While you were distracted from driving

  • Published
  • By Master Sgt. Mike R. Smith
  • I.G. Brown Training and Education Center
Service member, if it's your first time around base and you did not consider a drive down our most dangerous road, you need to really see what the locals here like to call "... I'll-kill-ya-highway."

I think it may have passed you, without notice.

Consider this a lesson, not a scolding. First, put down that smart phone, and pull over if you're still driving - please.

It's actually called Alcoa Highway, but you probably have a similar road where you're from, with heavy volume, and where drivers do dumb stuff or drive dangerously fast, making it a challenge and hazard to navigate under the best conditions.

You should know that no amount of training, technology, reflexes or plain luck eliminates the dangerous choice of distracted driving in our nation's Wild-West-style traffic; and when you pull out from the duty day, you are still in the service. 

Service member, you should also know it's prohibited to use a cell phone, except for hands-free, when driving on base.  Texting and driving is illegal. You cannot use your cell phone in any way if you're driving a government vehicle, no matter where you are. State laws vary too, so officials recommend that you learn the law of the land.

"These laws and policies are in place because a significant number of people have lost their lives or have been seriously injured due to distracted driving," said Air Force Col. Jessica Meyeraan, the base's I.G. Brown Training and Education Center commander. 

"Distracted driving is dangerous driving," said the commander.

According to the National Safety Council, driving takes a lot of thought, so anything else while steering around town may cause a crash. You just can't break or see the traffic that quick.

All of that alarming traffic is just outside many bases' front gates - at our gate, you take a right and follow Airbase Road. It's pleasant enough, past some shady woods, until you reach I'll-kill-ya-highway's rumble, with honks and merge-blocks and its collision threats.

From there, either you merge south, or you take your chances with a left turn, across a four-lane gauntlet of speeding trucks, cars and motorcycles.

How'd you do it with that smart phone to your face? By the way, most of us consider the left a rather gutsy move and nearly impossible during rush hour.

Ride through any big city, near sundown, during peak traffic, to one of its burger joints or car dealerships, when dozens of intersections are sunny blind spots.

Then, that five-second text message I saw you sending while driving the length of a football field at 55 mph before you looked up - well ... your air bags might have pummeled up this lesson instead.

But you were lucky, and you are reading it here, which is less painful.

So understand that studies show nine percent of human beings enclosed in the automobiles around you are driving on their cell phones too, and they miss 50 percent of what's happening, reported the National Safety Council.
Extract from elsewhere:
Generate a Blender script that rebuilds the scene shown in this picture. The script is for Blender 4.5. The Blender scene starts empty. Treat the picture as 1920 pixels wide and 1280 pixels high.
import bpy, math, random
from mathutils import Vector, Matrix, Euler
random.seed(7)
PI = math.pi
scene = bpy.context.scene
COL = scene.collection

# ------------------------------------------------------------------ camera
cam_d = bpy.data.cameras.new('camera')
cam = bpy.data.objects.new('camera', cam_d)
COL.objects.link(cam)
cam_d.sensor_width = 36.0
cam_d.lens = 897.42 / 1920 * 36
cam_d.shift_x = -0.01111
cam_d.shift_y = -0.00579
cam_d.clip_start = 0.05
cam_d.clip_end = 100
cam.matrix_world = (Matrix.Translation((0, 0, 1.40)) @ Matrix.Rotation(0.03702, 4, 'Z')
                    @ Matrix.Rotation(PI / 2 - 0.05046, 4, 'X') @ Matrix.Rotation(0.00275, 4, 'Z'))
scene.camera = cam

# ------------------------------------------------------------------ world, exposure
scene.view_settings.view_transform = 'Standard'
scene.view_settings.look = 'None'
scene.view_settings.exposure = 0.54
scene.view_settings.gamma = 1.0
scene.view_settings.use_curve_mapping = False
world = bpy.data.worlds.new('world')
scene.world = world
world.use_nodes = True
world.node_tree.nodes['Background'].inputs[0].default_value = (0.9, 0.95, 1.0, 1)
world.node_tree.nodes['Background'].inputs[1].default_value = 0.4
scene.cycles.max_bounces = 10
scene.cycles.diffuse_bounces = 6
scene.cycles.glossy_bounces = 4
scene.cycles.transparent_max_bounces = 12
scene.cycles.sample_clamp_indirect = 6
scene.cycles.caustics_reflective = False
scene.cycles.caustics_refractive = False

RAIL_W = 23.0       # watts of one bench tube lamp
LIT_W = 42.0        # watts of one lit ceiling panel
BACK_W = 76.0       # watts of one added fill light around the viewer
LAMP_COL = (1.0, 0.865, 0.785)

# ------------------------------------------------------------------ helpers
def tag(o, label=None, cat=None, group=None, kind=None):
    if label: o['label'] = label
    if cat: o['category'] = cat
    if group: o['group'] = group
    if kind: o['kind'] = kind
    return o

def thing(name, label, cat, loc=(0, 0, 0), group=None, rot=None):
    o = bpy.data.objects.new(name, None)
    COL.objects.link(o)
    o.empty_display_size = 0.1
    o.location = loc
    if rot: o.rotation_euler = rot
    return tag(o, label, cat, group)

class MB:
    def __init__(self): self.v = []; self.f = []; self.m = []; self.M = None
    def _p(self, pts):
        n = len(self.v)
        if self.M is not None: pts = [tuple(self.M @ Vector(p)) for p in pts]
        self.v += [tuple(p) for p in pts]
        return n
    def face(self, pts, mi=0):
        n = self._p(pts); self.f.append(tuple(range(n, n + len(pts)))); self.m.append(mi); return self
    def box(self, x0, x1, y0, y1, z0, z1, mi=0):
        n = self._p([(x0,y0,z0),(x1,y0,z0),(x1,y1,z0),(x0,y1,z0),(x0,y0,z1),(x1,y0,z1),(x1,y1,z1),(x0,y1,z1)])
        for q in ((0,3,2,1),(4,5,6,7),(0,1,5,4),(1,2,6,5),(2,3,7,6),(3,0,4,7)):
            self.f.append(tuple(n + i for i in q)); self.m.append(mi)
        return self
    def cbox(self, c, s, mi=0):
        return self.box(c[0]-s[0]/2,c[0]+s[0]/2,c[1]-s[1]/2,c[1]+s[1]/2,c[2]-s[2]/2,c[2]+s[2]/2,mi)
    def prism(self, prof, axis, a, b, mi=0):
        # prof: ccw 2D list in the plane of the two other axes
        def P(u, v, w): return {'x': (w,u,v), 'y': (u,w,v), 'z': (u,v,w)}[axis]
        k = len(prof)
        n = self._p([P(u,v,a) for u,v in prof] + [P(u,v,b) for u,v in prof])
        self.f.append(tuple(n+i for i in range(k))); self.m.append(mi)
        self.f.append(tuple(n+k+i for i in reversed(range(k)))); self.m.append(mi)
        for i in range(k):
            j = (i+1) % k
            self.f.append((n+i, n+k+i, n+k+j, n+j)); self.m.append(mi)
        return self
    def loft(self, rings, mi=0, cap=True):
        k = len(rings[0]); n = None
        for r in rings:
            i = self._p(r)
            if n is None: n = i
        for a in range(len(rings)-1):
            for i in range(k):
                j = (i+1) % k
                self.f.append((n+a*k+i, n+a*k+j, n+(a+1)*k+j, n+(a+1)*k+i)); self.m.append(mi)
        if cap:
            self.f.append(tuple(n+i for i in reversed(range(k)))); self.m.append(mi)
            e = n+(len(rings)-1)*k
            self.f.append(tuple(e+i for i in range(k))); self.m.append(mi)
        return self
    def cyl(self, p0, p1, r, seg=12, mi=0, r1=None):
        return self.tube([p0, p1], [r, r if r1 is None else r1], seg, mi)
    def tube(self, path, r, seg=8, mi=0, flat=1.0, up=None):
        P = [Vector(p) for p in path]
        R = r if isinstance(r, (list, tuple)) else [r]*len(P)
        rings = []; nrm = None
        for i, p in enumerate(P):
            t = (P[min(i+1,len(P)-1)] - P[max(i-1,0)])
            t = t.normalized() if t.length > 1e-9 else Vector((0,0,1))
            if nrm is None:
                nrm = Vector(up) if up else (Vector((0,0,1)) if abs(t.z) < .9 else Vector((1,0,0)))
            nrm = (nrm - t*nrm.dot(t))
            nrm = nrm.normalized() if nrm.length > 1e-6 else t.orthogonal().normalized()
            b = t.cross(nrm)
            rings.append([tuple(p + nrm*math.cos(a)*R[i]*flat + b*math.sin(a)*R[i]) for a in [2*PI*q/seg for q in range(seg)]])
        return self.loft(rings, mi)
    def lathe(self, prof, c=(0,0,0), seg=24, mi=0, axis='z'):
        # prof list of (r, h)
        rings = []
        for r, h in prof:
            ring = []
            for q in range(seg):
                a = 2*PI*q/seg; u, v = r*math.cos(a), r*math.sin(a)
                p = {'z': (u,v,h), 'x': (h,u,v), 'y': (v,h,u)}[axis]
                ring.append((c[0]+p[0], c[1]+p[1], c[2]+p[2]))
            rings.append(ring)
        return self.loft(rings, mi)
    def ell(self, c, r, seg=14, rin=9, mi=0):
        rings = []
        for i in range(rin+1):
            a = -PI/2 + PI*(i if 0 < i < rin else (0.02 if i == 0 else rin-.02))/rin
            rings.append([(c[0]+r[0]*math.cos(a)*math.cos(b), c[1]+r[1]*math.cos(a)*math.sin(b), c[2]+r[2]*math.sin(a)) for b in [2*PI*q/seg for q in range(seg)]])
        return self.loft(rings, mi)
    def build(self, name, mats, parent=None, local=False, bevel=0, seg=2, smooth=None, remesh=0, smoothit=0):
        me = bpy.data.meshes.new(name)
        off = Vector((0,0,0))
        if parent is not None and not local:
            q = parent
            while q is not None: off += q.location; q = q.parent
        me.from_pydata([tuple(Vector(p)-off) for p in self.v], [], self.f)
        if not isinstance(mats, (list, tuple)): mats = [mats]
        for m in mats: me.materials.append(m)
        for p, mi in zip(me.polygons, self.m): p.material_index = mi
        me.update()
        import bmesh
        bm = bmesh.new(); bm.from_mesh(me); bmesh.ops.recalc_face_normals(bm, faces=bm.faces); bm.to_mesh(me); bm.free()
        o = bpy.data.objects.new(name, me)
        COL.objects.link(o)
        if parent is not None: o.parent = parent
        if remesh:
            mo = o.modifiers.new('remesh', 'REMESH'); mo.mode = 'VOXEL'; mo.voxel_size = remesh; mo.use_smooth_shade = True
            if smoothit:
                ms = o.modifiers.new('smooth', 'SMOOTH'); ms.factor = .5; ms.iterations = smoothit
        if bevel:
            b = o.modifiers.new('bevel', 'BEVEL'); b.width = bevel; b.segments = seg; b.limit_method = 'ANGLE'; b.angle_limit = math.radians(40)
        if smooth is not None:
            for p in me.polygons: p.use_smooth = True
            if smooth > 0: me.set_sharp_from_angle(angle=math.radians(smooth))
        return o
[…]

That includes hands-free talking or voice-to-text, which they reported as more distracting than texting by hand.

My first comments to you, service member, were out of earshot when I passed you and not very constructive. Your danger was more of a gut feeling to me before my research. Now, I worry for you more.

Moreover, I did not turn around to find you and tell you that other traffic statistics on distracted driving reported a recent year when 6,000 Americans lost their lives to it and more than half a million suffered injuries.

I know that a good, fellow service member would do all they could to keep you and your loved one's safe from that.

Service member, did you ever see a loved one's battered body lying in a neuro-critical ICU bed? I saw my wife in one last January.

To see what remains of their vehicle, you'll wonder how they survived a font-end duel with a Freightliner. The thing is, they can't tell you what happened because they won't remember. There are also those breathing and feeding tubes, as well as that annoying induced comma thing - it gets in their way.

I know from my experience that you drive those 4,000+ pounds of forward energy with renewed eyes on the street, both hands on the wheel and your mind on the driving.